#### Information given

>>>>

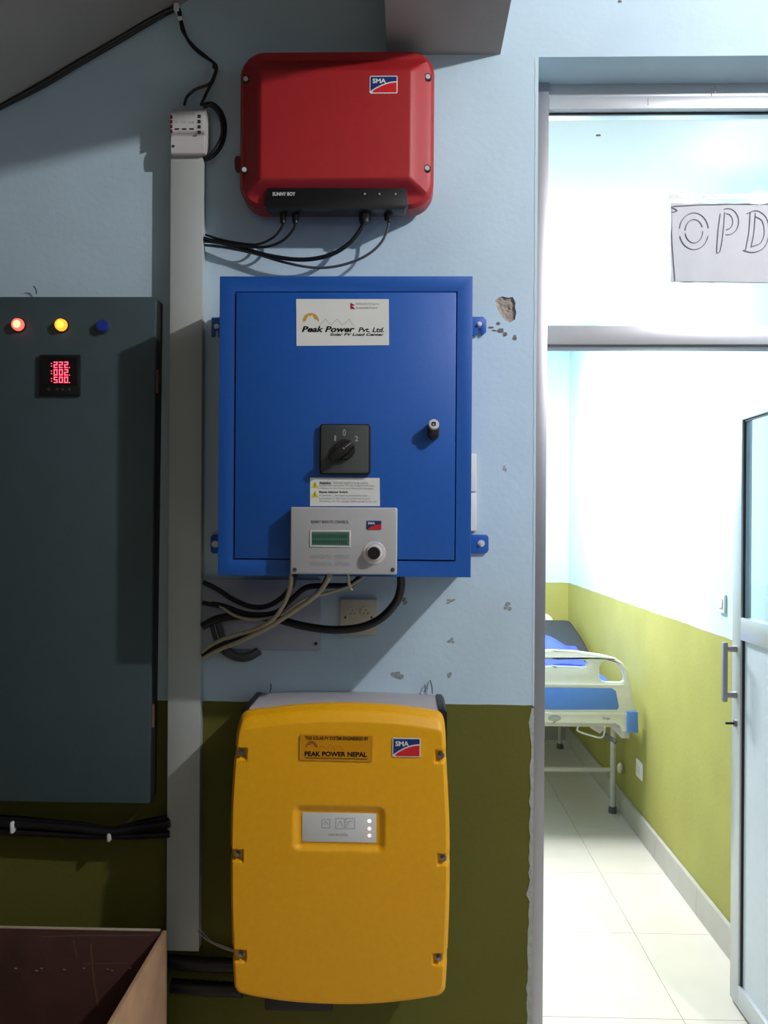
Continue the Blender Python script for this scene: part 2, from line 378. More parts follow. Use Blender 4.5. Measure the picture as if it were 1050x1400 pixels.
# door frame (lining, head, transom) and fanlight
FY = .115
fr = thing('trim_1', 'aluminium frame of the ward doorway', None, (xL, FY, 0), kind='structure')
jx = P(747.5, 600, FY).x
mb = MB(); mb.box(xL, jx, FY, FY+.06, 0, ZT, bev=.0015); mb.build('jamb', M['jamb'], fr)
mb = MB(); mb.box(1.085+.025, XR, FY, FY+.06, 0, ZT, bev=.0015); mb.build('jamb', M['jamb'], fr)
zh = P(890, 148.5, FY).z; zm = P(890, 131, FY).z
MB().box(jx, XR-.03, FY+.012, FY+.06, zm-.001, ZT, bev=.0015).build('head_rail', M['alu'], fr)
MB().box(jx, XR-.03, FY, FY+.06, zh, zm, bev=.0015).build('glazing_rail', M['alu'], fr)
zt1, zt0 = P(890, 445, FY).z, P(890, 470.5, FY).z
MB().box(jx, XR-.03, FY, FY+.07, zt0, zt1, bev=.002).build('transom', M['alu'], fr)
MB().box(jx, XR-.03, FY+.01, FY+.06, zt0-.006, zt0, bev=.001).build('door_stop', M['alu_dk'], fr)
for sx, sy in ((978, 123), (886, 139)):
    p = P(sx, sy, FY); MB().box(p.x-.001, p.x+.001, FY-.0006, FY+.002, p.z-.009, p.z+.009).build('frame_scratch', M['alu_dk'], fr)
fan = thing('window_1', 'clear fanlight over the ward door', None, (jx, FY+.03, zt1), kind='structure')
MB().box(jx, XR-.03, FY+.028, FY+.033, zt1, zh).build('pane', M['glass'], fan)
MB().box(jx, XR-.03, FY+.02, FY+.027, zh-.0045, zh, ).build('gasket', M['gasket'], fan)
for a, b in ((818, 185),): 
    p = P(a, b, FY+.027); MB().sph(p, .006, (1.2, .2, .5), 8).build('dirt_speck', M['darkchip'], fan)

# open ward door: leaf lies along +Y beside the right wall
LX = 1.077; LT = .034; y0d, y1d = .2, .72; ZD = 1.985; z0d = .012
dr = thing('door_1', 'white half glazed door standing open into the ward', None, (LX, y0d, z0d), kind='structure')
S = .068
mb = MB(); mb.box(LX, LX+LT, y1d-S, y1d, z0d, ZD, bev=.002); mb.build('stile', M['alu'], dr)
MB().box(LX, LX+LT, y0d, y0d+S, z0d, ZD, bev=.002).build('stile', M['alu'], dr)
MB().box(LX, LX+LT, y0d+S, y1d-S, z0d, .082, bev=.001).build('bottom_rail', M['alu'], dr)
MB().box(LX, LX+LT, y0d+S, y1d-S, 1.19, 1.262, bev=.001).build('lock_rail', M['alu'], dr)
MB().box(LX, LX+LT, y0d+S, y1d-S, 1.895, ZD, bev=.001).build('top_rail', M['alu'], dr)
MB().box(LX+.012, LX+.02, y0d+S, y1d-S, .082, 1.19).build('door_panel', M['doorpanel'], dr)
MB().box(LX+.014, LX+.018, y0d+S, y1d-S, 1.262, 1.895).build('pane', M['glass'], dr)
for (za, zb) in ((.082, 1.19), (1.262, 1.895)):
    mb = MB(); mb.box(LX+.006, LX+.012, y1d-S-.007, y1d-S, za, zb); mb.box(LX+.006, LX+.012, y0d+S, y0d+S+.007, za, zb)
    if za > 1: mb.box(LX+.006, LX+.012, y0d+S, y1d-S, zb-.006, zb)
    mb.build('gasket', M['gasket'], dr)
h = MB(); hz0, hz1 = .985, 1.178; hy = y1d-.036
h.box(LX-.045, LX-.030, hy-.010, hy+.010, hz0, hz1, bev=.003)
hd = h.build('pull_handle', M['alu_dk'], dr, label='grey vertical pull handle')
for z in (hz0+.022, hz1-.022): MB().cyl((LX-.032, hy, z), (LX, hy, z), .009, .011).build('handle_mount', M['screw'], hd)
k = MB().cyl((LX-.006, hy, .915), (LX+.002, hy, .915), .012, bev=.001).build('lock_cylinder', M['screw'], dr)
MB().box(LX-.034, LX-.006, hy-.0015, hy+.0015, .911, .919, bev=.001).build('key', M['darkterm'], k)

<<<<
>>>>

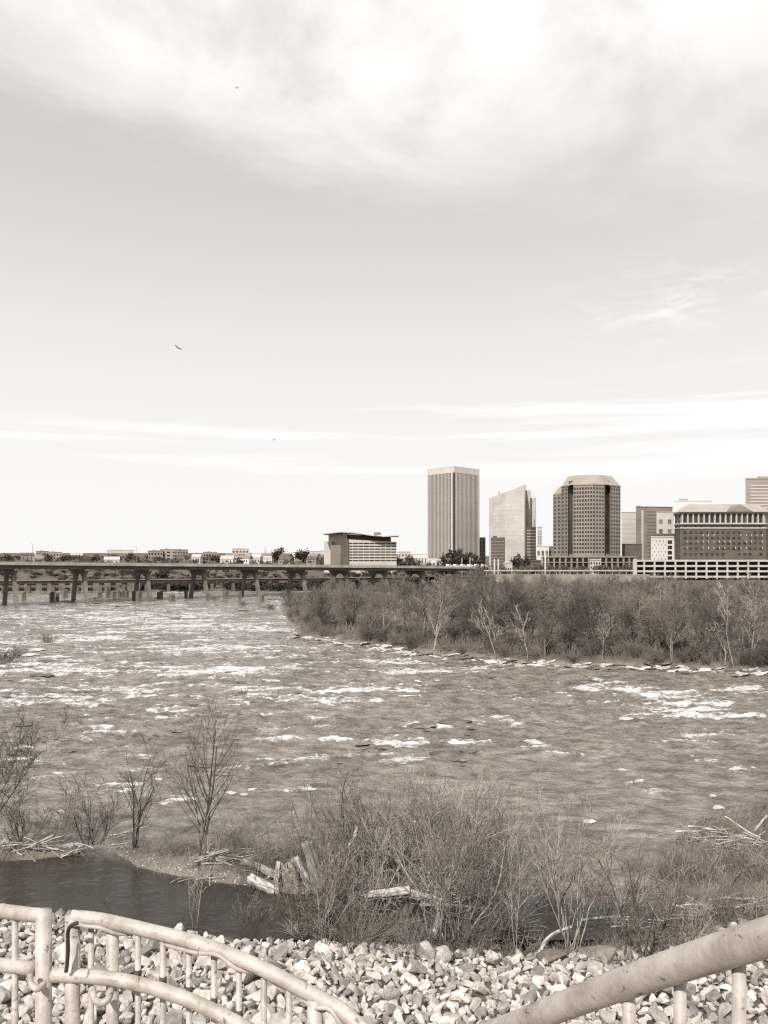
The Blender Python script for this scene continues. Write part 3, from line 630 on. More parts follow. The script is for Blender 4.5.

<<<<

Only the lines from the one bearing "Continue the Blender" through the one bearing "p = P(a, b, FY+.027);" should be repeated, exactly as given.

Continue the Blender Python script for this scene: part 2, from line 378. More parts follow. Use Blender 4.5. Measure the picture as if it were 1050x1400 pixels.
# door frame (lining, head, transom) and fanlight
FY = .115
fr = thing('trim_1', 'aluminium frame of the ward doorway', None, (xL, FY, 0), kind='structure')
jx = P(747.5, 600, FY).x
mb = MB(); mb.box(xL, jx, FY, FY+.06, 0, ZT, bev=.0015); mb.build('jamb', M['jamb'], fr)
mb = MB(); mb.box(1.085+.025, XR, FY, FY+.06, 0, ZT, bev=.0015); mb.build('jamb', M['jamb'], fr)
zh = P(890, 148.5, FY).z; zm = P(890, 131, FY).z
MB().box(jx, XR-.03, FY+.012, FY+.06, zm-.001, ZT, bev=.0015).build('head_rail', M['alu'], fr)
MB().box(jx, XR-.03, FY, FY+.06, zh, zm, bev=.0015).build('glazing_rail', M['alu'], fr)
zt1, zt0 = P(890, 445, FY).z, P(890, 470.5, FY).z
MB().box(jx, XR-.03, FY, FY+.07, zt0, zt1, bev=.002).build('transom', M['alu'], fr)
MB().box(jx, XR-.03, FY+.01, FY+.06, zt0-.006, zt0, bev=.001).build('door_stop', M['alu_dk'], fr)
for sx, sy in ((978, 123), (886, 139)):
    p = P(sx, sy, FY); MB().box(p.x-.001, p.x+.001, FY-.0006, FY+.002, p.z-.009, p.z+.009).build('frame_scratch', M['alu_dk'], fr)
fan = thing('window_1', 'clear fanlight over the ward door', None, (jx, FY+.03, zt1), kind='structure')
MB().box(jx, XR-.03, FY+.028, FY+.033, zt1, zh).build('pane', M['glass'], fan)
MB().box(jx, XR-.03, FY+.02, FY+.027, zh-.0045, zh, ).build('gasket', M['gasket'], fan)
for a, b in ((818, 185),): 
    p = P(a, b, FY+.027); MB().sph(p, .006, (1.2, .2, .5), 8).build('dirt_speck', M['darkchip'], fan)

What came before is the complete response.